##### Material provided #####

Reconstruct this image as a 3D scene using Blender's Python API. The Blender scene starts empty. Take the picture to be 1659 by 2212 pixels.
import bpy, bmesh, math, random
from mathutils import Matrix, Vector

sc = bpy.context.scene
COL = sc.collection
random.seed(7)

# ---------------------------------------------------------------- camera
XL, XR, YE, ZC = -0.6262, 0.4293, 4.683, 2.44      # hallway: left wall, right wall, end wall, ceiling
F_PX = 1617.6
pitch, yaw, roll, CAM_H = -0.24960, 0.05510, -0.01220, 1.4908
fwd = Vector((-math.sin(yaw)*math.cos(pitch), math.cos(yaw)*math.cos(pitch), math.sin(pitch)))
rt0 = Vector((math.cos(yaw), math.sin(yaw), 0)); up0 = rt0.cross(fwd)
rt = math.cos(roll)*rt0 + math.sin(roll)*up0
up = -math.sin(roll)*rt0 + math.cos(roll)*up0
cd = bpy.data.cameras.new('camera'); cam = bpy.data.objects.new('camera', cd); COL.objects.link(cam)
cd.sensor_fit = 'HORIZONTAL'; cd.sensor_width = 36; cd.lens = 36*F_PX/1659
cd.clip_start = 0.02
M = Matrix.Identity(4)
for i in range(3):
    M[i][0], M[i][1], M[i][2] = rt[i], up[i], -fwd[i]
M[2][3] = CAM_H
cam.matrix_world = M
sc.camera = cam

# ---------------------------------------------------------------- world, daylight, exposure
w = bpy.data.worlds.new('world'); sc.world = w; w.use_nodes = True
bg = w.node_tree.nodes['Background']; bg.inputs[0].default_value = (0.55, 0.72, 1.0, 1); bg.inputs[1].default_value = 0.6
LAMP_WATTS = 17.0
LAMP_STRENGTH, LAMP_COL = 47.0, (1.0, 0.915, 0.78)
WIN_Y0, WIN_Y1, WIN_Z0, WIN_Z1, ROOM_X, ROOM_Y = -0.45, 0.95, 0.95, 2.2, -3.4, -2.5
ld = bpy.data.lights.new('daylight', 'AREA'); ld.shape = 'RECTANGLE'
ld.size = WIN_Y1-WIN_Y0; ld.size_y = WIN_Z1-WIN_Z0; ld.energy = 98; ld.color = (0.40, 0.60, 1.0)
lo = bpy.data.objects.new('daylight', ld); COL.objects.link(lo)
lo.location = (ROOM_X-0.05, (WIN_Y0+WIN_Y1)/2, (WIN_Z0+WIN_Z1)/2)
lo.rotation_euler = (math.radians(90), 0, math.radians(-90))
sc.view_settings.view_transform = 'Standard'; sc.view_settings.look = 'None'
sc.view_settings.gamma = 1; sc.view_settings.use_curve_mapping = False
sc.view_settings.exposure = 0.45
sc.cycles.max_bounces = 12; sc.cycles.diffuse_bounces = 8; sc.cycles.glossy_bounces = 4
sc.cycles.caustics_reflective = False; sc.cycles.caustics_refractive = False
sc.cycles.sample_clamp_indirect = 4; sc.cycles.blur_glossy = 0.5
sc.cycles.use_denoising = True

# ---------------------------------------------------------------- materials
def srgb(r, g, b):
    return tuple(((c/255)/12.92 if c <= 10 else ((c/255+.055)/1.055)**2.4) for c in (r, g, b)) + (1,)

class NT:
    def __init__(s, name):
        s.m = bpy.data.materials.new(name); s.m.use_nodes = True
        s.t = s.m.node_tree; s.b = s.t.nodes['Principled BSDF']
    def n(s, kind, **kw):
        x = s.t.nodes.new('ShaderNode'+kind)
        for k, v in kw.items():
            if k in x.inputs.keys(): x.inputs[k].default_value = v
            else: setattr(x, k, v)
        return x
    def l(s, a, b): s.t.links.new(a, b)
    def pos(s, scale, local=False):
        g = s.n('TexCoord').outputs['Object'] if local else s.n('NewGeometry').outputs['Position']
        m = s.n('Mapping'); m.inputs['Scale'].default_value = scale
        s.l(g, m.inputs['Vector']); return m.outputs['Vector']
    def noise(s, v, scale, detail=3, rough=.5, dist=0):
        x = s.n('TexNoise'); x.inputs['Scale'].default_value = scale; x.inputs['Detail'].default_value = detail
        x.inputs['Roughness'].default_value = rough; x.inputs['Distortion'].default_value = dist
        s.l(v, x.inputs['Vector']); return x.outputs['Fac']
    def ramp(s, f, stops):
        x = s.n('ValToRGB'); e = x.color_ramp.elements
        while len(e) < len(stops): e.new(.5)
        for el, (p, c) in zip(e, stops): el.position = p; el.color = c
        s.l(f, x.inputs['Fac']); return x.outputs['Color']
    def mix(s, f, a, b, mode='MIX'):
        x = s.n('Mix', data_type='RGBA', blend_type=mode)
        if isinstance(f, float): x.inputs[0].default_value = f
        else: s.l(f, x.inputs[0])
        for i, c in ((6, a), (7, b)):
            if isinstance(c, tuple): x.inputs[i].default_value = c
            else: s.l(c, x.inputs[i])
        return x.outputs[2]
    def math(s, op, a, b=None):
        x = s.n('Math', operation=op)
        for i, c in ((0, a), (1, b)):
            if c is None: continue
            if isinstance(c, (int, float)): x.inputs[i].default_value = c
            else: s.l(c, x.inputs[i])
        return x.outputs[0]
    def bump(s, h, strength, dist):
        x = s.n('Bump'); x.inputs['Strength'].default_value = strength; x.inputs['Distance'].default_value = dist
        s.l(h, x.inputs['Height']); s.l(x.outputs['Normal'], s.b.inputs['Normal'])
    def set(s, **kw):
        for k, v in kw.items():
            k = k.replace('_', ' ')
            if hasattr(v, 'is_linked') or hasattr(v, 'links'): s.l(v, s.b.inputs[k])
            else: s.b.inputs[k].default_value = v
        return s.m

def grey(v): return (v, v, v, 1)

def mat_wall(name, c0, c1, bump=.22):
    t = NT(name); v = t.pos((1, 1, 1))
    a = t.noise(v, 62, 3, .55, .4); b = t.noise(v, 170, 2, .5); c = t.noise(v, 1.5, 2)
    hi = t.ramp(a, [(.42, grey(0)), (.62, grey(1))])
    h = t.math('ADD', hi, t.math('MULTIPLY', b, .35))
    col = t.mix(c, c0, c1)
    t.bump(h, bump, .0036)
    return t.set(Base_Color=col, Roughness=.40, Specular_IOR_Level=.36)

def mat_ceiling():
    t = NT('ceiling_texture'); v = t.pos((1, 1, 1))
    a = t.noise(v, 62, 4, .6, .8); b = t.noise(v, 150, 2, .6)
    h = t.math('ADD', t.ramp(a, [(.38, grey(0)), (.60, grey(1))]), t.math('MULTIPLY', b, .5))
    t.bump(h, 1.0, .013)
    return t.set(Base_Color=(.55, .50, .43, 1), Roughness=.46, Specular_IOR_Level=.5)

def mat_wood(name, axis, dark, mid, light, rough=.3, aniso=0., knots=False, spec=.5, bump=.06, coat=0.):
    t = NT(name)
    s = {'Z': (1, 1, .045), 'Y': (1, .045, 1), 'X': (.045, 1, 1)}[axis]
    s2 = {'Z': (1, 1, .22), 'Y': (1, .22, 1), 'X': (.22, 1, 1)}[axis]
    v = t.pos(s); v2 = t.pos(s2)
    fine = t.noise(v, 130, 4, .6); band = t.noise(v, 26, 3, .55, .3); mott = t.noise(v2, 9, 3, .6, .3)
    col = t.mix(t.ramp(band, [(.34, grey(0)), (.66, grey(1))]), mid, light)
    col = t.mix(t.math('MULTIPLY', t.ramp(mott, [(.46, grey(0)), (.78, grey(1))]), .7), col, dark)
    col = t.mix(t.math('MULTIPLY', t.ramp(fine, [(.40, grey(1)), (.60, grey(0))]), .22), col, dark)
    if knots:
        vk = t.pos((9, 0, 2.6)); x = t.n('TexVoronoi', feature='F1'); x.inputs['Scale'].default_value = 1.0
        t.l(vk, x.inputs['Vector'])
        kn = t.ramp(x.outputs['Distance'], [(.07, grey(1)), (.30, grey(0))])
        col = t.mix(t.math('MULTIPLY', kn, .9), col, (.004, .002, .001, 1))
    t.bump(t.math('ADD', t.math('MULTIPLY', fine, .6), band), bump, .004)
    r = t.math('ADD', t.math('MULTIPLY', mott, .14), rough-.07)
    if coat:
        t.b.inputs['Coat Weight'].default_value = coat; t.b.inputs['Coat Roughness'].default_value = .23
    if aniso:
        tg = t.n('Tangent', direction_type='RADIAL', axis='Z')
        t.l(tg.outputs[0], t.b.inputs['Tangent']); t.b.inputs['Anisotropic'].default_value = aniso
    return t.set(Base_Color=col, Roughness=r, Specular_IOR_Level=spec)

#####

[What is being asked]
Where a line above holds the string "scene", show that line.

[Solution]
Reconstruct this image as a 3D scene using Blender's Python API. The Blender scene starts empty. Take the picture to be 1659 by 2212 pixels.
sc = bpy.context.scene